The bus meandered through suburban Helsinki, which was laid out in ways that felt both familiar and foreign. The apartments, office buildings, big-box stores, and car dealerships all resembled better-designed versions of their American counterparts, and felt vaguely European (probably even Scandinavian) in ways I couldn't properly articulate.
Our route to the museum included a brief walk through an arboretum still recovering from the storm. We walked across the bridge to the island, bought tickets to go into the buildings, and wandered around the island, looking at the buildings and trying to imagine what living in them might have been like. We saw a water-powered mill and a number of farmhouses with various outbuildings for housing the farm workers. I was fascinated by the baby swing and cradle I saw in one of the kitchens.
At one of the farms (a tenant farm that was the first set of buildings moved to the site) we saw a large piece of art that was identified as "Y Installation". It was built out of rectangular wood boards joined together in to form a tapering curved shape.
The interpretive sign suggested it was supposed to remind one of both the natural and manufactured. I wondered if it could be disassembled and shipped in an Ikea flat pack.
We ate a quick snack and continued our way around the island and saw a large manor house with a bunch of tiny children's beds.
The interpretive staff confirmed that the beds would be expanded as the child grew.
We saw a house moved from a part of Finland that was lost in the Continuation War (the Soviet-Finnish war coincident with the Second World War) and is now part of Russia, a large chapel, a windmill, and a general store. The general store was split between a recreation of the town store and a modern gift-shop.
We caught another bus into central Helsinki, ate lunch at a coffee shop, and visited a little wood-wrapped chapel down the street from the central train station. Kiesa thought our children would not especially appreciate the experience, so I dropped in by myself.
The interior was neat -- a small oval room with walls tapering outwards wrapped in strips of wood -- but the inside echoed every sound and shuffle. (It was also hard to photograph the inside, since it was an immersive experience and the camera would only really capture a small part of it.)
We walked down the street named after president and war hero Carl Gustaf Emil Mannerheim and found a statue of the great man himself astride a horse.
We walked to the Rock Church, a Lutheran church built into a glacial knob in the middle of a residential neighborhood a few blocks away. The church was surrounded by six-story postwar apartment blocks.
The sanctuary was dug into the rock at the top of the knob, with the drill marks still visible on the exposed rock face. The ground above the bedrock had been filled with loose rock to make a retaining wall.

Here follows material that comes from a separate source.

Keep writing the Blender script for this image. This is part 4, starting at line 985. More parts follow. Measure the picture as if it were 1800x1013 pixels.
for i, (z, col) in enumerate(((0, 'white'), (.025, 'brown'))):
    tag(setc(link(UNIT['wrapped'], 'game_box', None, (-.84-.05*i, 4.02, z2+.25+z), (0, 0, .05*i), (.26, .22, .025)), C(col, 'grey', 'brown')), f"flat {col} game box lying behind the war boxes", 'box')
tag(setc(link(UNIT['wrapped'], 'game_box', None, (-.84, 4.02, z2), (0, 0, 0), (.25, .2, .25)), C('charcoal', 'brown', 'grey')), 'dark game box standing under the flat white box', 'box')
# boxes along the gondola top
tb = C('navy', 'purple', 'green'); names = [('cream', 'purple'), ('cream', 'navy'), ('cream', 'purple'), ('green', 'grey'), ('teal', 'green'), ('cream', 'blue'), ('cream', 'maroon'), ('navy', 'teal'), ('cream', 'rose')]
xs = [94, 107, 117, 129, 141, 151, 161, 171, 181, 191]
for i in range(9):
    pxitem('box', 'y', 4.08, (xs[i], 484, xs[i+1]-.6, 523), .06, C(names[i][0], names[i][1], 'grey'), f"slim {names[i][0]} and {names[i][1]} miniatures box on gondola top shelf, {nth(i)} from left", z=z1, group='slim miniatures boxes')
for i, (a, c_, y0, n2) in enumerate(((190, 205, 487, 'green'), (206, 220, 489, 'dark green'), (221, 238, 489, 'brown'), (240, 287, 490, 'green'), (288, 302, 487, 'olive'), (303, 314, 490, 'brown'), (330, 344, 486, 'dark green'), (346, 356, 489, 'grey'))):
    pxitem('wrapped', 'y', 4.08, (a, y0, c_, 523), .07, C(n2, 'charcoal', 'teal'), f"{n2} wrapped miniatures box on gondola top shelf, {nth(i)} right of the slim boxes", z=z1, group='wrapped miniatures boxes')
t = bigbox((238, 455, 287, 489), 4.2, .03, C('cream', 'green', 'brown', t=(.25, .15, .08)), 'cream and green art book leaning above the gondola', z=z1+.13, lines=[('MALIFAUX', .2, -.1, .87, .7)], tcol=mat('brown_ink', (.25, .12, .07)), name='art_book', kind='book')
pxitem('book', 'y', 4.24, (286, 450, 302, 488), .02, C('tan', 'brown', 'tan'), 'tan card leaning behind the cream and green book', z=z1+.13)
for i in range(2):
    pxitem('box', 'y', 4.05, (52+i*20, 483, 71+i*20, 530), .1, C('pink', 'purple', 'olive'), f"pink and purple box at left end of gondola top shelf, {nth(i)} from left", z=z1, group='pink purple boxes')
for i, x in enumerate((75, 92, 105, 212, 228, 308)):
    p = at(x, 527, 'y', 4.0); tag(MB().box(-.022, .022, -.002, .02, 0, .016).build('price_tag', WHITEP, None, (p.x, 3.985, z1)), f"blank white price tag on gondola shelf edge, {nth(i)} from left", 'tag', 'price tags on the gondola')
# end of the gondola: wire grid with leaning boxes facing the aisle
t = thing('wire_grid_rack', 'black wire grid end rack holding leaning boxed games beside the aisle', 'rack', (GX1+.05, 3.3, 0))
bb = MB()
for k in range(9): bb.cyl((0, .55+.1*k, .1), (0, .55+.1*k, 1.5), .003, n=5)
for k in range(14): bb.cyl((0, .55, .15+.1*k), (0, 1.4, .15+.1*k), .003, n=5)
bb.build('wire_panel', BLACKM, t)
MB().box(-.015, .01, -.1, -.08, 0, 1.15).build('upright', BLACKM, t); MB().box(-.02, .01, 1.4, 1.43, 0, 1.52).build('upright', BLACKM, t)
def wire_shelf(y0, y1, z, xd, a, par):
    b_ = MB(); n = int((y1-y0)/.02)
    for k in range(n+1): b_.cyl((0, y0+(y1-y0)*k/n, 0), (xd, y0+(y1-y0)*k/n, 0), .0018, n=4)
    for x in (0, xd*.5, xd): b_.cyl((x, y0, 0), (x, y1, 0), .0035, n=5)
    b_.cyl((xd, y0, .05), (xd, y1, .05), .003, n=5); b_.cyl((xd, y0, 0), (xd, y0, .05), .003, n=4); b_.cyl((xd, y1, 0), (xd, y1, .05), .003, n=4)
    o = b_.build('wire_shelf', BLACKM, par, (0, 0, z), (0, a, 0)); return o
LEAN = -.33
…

The entire floor was ringed with drains for the ground water that seeped in through the exposed rock.
Above the retaining wall thin concrete ribs supported a massive dome covered in copper wire.
The entire building was an amazing work of design, incorporating the natural rock at the site along with elements of mid-century design and brutalism. I was also impressed by the glacial polish on the bedrock surrounding the church, which reminded me of hiking above treeline in the Rocky Mountains.
We walked to the National Museum of Finland (back on Mannerheimintie, the street named after Mannerheim). It appeared that a good chunk of the museum was closed for renovation, so we spent our time in the exhibit The Realm, with somewhat-random artifacts from Finnish history (mostly the 19th century, when Finland was a grand duchy of Russia in the part we visited), and a temporary exhibit showing photography from Finland's first hundred years as an independent nation-state, from 1917 to 2017.
For supper we took the metro to Kinapori, the same neighborhood we ate supper in the previous night. (This involved another trip through the diagonal elevator in the metro station; this time I managed to take pictures.) We walked to Just Vege, another vegetarian restaurant on the same street, serving a similar selection of fast-casual meals as Soi Soi down the street. I had a pita with an interesting cheese whose name escapes me.
After eating we took the metro and the train back to our Airbnb, then worked on our plan as tourists for our last day in Helsinki.